╔══
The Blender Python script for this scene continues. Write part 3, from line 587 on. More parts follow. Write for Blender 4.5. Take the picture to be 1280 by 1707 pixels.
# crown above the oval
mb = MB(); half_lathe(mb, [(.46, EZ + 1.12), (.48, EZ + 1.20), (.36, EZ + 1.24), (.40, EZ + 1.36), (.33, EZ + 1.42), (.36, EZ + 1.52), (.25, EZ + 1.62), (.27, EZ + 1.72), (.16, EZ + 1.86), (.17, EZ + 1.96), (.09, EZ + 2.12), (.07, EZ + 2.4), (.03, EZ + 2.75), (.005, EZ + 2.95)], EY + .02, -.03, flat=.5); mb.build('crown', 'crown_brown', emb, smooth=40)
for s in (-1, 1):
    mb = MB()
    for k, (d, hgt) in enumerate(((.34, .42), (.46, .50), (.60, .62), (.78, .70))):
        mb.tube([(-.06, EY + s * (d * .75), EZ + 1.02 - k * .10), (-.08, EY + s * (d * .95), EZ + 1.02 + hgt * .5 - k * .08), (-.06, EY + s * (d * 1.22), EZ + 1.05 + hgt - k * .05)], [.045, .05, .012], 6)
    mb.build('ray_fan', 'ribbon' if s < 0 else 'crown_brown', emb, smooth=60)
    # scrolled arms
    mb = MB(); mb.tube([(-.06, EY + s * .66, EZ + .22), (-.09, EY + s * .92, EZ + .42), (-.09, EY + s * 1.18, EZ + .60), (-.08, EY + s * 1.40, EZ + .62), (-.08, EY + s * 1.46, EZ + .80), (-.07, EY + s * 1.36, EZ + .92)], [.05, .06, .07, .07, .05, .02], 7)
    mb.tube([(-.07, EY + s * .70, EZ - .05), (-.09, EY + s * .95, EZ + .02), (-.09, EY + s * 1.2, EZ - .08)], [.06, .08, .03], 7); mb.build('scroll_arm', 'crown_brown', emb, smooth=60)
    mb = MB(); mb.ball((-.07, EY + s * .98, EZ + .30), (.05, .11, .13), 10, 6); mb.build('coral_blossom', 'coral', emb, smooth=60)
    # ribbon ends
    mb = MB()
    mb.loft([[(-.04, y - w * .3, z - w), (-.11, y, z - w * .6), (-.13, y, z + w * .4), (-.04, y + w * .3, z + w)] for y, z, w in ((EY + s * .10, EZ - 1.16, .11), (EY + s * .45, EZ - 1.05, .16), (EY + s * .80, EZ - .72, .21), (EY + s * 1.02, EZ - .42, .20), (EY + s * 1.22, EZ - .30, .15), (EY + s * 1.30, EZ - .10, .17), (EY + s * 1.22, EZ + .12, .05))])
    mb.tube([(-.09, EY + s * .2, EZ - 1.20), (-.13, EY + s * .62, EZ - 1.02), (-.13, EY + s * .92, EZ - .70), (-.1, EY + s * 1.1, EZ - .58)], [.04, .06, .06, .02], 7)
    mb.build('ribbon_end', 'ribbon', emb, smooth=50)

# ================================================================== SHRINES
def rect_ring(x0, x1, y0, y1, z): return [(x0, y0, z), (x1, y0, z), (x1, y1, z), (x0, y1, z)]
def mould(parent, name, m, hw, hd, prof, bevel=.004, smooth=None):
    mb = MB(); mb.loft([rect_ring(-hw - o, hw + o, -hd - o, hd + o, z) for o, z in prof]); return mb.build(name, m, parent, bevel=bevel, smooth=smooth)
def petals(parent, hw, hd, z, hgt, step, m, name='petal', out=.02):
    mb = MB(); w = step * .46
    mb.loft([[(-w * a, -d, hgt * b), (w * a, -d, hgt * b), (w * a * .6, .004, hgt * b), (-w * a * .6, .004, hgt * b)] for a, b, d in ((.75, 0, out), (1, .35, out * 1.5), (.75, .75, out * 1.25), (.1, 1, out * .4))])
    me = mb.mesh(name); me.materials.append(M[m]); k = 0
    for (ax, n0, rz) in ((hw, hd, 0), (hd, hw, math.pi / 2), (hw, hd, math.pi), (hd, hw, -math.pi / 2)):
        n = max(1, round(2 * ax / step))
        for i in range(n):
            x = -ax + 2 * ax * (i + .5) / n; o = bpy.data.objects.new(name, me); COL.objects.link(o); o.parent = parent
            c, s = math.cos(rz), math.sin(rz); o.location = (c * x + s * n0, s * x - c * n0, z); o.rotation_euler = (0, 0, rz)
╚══
- **What the task requires**: Return exactly, please, the lines of the material from the first one down to and including the line where "mb.build('ribbon_end', 'ribbon', emb, smooth=50)" appears.

- **Output of the task**:
The Blender Python script for this scene continues. Write part 3, from line 587 on. More parts follow. Write for Blender 4.5. Take the picture to be 1280 by 1707 pixels.
# crown above the oval
mb = MB(); half_lathe(mb, [(.46, EZ + 1.12), (.48, EZ + 1.20), (.36, EZ + 1.24), (.40, EZ + 1.36), (.33, EZ + 1.42), (.36, EZ + 1.52), (.25, EZ + 1.62), (.27, EZ + 1.72), (.16, EZ + 1.86), (.17, EZ + 1.96), (.09, EZ + 2.12), (.07, EZ + 2.4), (.03, EZ + 2.75), (.005, EZ + 2.95)], EY + .02, -.03, flat=.5); mb.build('crown', 'crown_brown', emb, smooth=40)
for s in (-1, 1):
    mb = MB()
    for k, (d, hgt) in enumerate(((.34, .42), (.46, .50), (.60, .62), (.78, .70))):
        mb.tube([(-.06, EY + s * (d * .75), EZ + 1.02 - k * .10), (-.08, EY + s * (d * .95), EZ + 1.02 + hgt * .5 - k * .08), (-.06, EY + s * (d * 1.22), EZ + 1.05 + hgt - k * .05)], [.045, .05, .012], 6)
    mb.build('ray_fan', 'ribbon' if s < 0 else 'crown_brown', emb, smooth=60)
    # scrolled arms
    mb = MB(); mb.tube([(-.06, EY + s * .66, EZ + .22), (-.09, EY + s * .92, EZ + .42), (-.09, EY + s * 1.18, EZ + .60), (-.08, EY + s * 1.40, EZ + .62), (-.08, EY + s * 1.46, EZ + .80), (-.07, EY + s * 1.36, EZ + .92)], [.05, .06, .07, .07, .05, .02], 7)
    mb.tube([(-.07, EY + s * .70, EZ - .05), (-.09, EY + s * .95, EZ + .02), (-.09, EY + s * 1.2, EZ - .08)], [.06, .08, .03], 7); mb.build('scroll_arm', 'crown_brown', emb, smooth=60)
    mb = MB(); mb.ball((-.07, EY + s * .98, EZ + .30), (.05, .11, .13), 10, 6); mb.build('coral_blossom', 'coral', emb, smooth=60)
    # ribbon ends
    mb = MB()
    mb.loft([[(-.04, y - w * .3, z - w), (-.11, y, z - w * .6), (-.13, y, z + w * .4), (-.04, y + w * .3, z + w)] for y, z, w in ((EY + s * .10, EZ - 1.16, .11), (EY + s * .45, EZ - 1.05, .16), (EY + s * .80, EZ - .72, .21), (EY + s * 1.02, EZ - .42, .20), (EY + s * 1.22, EZ - .30, .15), (EY + s * 1.30, EZ - .10, .17), (EY + s * 1.22, EZ + .12, .05))])
    mb.tube([(-.09, EY + s * .2, EZ - 1.20), (-.13, EY + s * .62, EZ - 1.02), (-.13, EY + s * .92, EZ - .70), (-.1, EY + s * 1.1, EZ - .58)], [.04, .06, .06, .02], 7)
    mb.build('ribbon_end', 'ribbon', emb, smooth=50)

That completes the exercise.